Request: Quote, verbatim, all material below, without pictures.
+ + + + +
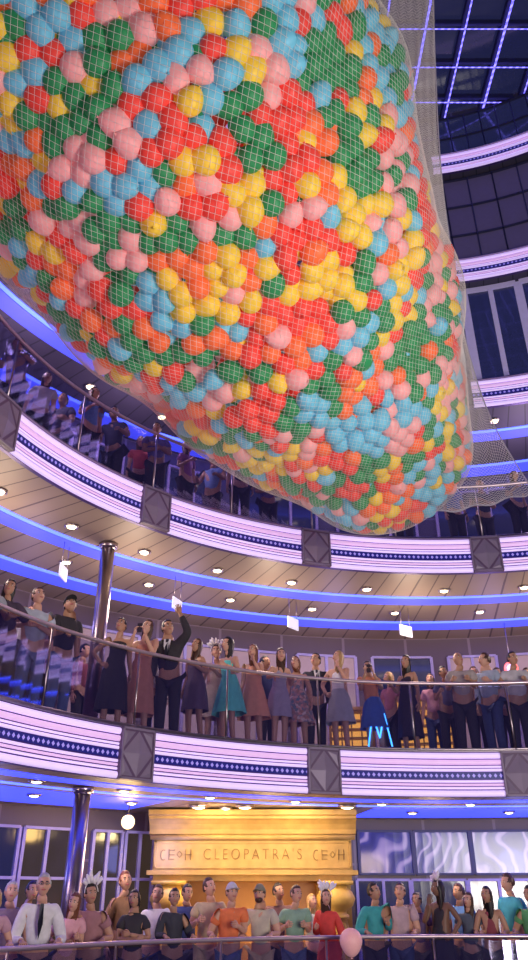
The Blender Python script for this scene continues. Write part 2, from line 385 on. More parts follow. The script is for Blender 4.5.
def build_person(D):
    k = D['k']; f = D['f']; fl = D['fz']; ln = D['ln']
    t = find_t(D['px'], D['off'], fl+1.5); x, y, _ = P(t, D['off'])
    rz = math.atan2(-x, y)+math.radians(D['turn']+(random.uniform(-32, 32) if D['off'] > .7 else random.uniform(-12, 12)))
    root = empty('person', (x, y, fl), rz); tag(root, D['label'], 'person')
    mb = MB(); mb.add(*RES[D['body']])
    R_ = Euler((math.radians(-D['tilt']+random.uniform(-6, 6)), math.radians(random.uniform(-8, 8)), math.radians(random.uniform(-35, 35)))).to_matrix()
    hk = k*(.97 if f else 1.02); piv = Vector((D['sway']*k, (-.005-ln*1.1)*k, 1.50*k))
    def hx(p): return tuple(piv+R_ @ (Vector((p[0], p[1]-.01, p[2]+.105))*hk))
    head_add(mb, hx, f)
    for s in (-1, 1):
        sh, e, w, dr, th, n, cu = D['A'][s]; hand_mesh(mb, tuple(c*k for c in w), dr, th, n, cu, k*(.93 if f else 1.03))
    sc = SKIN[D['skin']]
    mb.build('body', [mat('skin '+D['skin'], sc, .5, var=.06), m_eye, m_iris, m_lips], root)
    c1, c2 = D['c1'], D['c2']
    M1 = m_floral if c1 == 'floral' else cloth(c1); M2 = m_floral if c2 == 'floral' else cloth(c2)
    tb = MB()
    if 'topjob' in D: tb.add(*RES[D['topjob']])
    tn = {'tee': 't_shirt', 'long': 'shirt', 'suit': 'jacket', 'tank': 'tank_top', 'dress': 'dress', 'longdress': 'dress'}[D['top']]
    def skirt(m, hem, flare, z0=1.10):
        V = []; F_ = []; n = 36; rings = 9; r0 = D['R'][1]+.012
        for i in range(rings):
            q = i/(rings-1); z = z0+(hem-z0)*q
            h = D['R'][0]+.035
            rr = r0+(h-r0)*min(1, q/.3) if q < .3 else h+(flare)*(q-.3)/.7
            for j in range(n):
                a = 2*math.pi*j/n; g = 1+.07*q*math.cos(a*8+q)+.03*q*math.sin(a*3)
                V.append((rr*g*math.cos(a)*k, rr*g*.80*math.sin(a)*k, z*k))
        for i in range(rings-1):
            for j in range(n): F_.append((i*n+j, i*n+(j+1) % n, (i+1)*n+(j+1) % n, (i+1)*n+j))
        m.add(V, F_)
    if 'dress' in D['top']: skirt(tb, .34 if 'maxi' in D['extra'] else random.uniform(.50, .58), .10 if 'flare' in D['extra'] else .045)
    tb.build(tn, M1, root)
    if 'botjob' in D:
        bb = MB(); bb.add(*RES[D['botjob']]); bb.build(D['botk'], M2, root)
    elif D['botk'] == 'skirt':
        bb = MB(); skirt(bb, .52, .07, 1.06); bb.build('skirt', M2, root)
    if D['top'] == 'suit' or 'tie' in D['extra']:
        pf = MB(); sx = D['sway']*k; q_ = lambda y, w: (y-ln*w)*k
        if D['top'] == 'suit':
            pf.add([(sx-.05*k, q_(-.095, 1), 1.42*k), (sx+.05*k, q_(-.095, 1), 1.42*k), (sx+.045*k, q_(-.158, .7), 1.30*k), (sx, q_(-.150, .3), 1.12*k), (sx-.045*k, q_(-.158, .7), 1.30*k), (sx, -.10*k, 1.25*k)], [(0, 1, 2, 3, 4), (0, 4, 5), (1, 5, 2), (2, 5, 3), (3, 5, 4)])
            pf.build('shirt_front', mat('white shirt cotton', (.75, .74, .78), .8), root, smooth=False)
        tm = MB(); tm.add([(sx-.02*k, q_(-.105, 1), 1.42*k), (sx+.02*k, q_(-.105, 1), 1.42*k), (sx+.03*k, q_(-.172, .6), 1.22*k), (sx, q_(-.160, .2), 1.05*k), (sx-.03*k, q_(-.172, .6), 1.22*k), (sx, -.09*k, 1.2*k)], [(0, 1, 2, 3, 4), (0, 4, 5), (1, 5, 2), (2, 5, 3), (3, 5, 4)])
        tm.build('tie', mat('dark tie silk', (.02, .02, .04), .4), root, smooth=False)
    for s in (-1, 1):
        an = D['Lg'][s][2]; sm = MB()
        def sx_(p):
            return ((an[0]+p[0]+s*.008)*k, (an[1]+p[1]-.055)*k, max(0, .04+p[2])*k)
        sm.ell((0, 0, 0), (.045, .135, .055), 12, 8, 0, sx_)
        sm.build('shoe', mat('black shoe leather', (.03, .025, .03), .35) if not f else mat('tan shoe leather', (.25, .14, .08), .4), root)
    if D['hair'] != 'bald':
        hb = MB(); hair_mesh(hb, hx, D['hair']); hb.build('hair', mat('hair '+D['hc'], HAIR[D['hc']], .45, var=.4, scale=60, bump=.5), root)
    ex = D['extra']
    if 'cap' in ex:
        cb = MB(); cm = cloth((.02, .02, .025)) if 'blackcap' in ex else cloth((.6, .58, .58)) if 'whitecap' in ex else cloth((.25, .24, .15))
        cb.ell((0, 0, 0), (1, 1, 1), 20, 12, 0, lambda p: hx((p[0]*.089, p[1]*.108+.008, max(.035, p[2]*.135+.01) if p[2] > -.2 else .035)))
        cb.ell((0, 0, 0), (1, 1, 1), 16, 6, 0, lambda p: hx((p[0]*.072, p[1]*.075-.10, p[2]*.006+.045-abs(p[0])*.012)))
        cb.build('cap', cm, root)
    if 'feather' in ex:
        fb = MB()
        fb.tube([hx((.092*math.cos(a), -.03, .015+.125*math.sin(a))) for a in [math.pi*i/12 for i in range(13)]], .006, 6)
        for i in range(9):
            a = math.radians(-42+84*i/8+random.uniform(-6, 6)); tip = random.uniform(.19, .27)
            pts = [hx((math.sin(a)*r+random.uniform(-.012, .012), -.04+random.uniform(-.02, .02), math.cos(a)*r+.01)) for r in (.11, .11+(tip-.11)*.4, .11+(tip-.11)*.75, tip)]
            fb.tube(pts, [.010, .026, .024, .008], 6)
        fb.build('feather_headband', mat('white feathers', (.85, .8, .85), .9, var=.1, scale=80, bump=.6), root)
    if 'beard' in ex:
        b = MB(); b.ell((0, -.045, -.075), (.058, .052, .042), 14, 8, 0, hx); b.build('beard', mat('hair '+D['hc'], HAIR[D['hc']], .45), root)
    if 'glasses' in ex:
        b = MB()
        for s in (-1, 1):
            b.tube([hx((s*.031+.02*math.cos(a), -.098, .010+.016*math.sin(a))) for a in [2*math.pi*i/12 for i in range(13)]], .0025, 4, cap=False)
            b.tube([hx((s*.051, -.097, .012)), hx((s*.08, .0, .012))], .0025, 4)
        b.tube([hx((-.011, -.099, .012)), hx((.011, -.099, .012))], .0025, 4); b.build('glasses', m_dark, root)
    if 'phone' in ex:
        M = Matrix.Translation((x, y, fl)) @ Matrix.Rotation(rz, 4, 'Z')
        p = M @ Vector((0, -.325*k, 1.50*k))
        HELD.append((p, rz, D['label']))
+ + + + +
Answer in full:
The Blender Python script for this scene continues. Write part 2, from line 385 on. More parts follow. The script is for Blender 4.5.
def build_person(D):
    k = D['k']; f = D['f']; fl = D['fz']; ln = D['ln']
    t = find_t(D['px'], D['off'], fl+1.5); x, y, _ = P(t, D['off'])
    rz = math.atan2(-x, y)+math.radians(D['turn']+(random.uniform(-32, 32) if D['off'] > .7 else random.uniform(-12, 12)))
    root = empty('person', (x, y, fl), rz); tag(root, D['label'], 'person')
    mb = MB(); mb.add(*RES[D['body']])
    R_ = Euler((math.radians(-D['tilt']+random.uniform(-6, 6)), math.radians(random.uniform(-8, 8)), math.radians(random.uniform(-35, 35)))).to_matrix()
    hk = k*(.97 if f else 1.02); piv = Vector((D['sway']*k, (-.005-ln*1.1)*k, 1.50*k))
    def hx(p): return tuple(piv+R_ @ (Vector((p[0], p[1]-.01, p[2]+.105))*hk))
    head_add(mb, hx, f)
    for s in (-1, 1):
        sh, e, w, dr, th, n, cu = D['A'][s]; hand_mesh(mb, tuple(c*k for c in w), dr, th, n, cu, k*(.93 if f else 1.03))
    sc = SKIN[D['skin']]
    mb.build('body', [mat('skin '+D['skin'], sc, .5, var=.06), m_eye, m_iris, m_lips], root)
    c1, c2 = D['c1'], D['c2']
    M1 = m_floral if c1 == 'floral' else cloth(c1); M2 = m_floral if c2 == 'floral' else cloth(c2)
    tb = MB()
    if 'topjob' in D: tb.add(*RES[D['topjob']])
    tn = {'tee': 't_shirt', 'long': 'shirt', 'suit': 'jacket', 'tank': 'tank_top', 'dress': 'dress', 'longdress': 'dress'}[D['top']]
    def skirt(m, hem, flare, z0=1.10):
        V = []; F_ = []; n = 36; rings = 9; r0 = D['R'][1]+.012
        for i in range(rings):
            q = i/(rings-1); z = z0+(hem-z0)*q
            h = D['R'][0]+.035
            rr = r0+(h-r0)*min(1, q/.3) if q < .3 else h+(flare)*(q-.3)/.7
            for j in range(n):
                a = 2*math.pi*j/n; g = 1+.07*q*math.cos(a*8+q)+.03*q*math.sin(a*3)
                V.append((rr*g*math.cos(a)*k, rr*g*.80*math.sin(a)*k, z*k))
        for i in range(rings-1):
            for j in range(n): F_.append((i*n+j, i*n+(j+1) % n, (i+1)*n+(j+1) % n, (i+1)*n+j))
        m.add(V, F_)
    if 'dress' in D['top']: skirt(tb, .34 if 'maxi' in D['extra'] else random.uniform(.50, .58), .10 if 'flare' in D['extra'] else .045)
    tb.build(tn, M1, root)
    if 'botjob' in D:
        bb = MB(); bb.add(*RES[D['botjob']]); bb.build(D['botk'], M2, root)
    elif D['botk'] == 'skirt':
        bb = MB(); skirt(bb, .52, .07, 1.06); bb.build('skirt', M2, root)
    if D['top'] == 'suit' or 'tie' in D['extra']:
        pf = MB(); sx = D['sway']*k; q_ = lambda y, w: (y-ln*w)*k
        if D['top'] == 'suit':
            pf.add([(sx-.05*k, q_(-.095, 1), 1.42*k), (sx+.05*k, q_(-.095, 1), 1.42*k), (sx+.045*k, q_(-.158, .7), 1.30*k), (sx, q_(-.150, .3), 1.12*k), (sx-.045*k, q_(-.158, .7), 1.30*k), (sx, -.10*k, 1.25*k)], [(0, 1, 2, 3, 4), (0, 4, 5), (1, 5, 2), (2, 5, 3), (3, 5, 4)])
            pf.build('shirt_front', mat('white shirt cotton', (.75, .74, .78), .8), root, smooth=False)
        tm = MB(); tm.add([(sx-.02*k, q_(-.105, 1), 1.42*k), (sx+.02*k, q_(-.105, 1), 1.42*k), (sx+.03*k, q_(-.172, .6), 1.22*k), (sx, q_(-.160, .2), 1.05*k), (sx-.03*k, q_(-.172, .6), 1.22*k), (sx, -.09*k, 1.2*k)], [(0, 1, 2, 3, 4), (0, 4, 5), (1, 5, 2), (2, 5, 3), (3, 5, 4)])
        tm.build('tie', mat('dark tie silk', (.02, .02, .04), .4), root, smooth=False)
    for s in (-1, 1):
        an = D['Lg'][s][2]; sm = MB()
        def sx_(p):
            return ((an[0]+p[0]+s*.008)*k, (an[1]+p[1]-.055)*k, max(0, .04+p[2])*k)
        sm.ell((0, 0, 0), (.045, .135, .055), 12, 8, 0, sx_)
        sm.build('shoe', mat('black shoe leather', (.03, .025, .03), .35) if not f else mat('tan shoe leather', (.25, .14, .08), .4), root)
    if D['hair'] != 'bald':
        hb = MB(); hair_mesh(hb, hx, D['hair']); hb.build('hair', mat('hair '+D['hc'], HAIR[D['hc']], .45, var=.4, scale=60, bump=.5), root)
    ex = D['extra']
    if 'cap' in ex:
        cb = MB(); cm = cloth((.02, .02, .025)) if 'blackcap' in ex else cloth((.6, .58, .58)) if 'whitecap' in ex else cloth((.25, .24, .15))
        cb.ell((0, 0, 0), (1, 1, 1), 20, 12, 0, lambda p: hx((p[0]*.089, p[1]*.108+.008, max(.035, p[2]*.135+.01) if p[2] > -.2 else .035)))
        cb.ell((0, 0, 0), (1, 1, 1), 16, 6, 0, lambda p: hx((p[0]*.072, p[1]*.075-.10, p[2]*.006+.045-abs(p[0])*.012)))
        cb.build('cap', cm, root)
    if 'feather' in ex:
        fb = MB()
        fb.tube([hx((.092*math.cos(a), -.03, .015+.125*math.sin(a))) for a in [math.pi*i/12 for i in range(13)]], .006, 6)
        for i in range(9):
            a = math.radians(-42+84*i/8+random.uniform(-6, 6)); tip = random.uniform(.19, .27)
            pts = [hx((math.sin(a)*r+random.uniform(-.012, .012), -.04+random.uniform(-.02, .02), math.cos(a)*r+.01)) for r in (.11, .11+(tip-.11)*.4, .11+(tip-.11)*.75, tip)]
            fb.tube(pts, [.010, .026, .024, .008], 6)
        fb.build('feather_headband', mat('white feathers', (.85, .8, .85), .9, var=.1, scale=80, bump=.6), root)
    if 'beard' in ex:
        b = MB(); b.ell((0, -.045, -.075), (.058, .052, .042), 14, 8, 0, hx); b.build('beard', mat('hair '+D['hc'], HAIR[D['hc']], .45), root)
    if 'glasses' in ex:
        b = MB()
        for s in (-1, 1):
            b.tube([hx((s*.031+.02*math.cos(a), -.098, .010+.016*math.sin(a))) for a in [2*math.pi*i/12 for i in range(13)]], .0025, 4, cap=False)
            b.tube([hx((s*.051, -.097, .012)), hx((s*.08, .0, .012))], .0025, 4)
        b.tube([hx((-.011, -.099, .012)), hx((.011, -.099, .012))], .0025, 4); b.build('glasses', m_dark, root)
    if 'phone' in ex:
        M = Matrix.Translation((x, y, fl)) @ Matrix.Rotation(rz, 4, 'Z')
        p = M @ Vector((0, -.325*k, 1.50*k))
        HELD.append((p, rz, D['label']))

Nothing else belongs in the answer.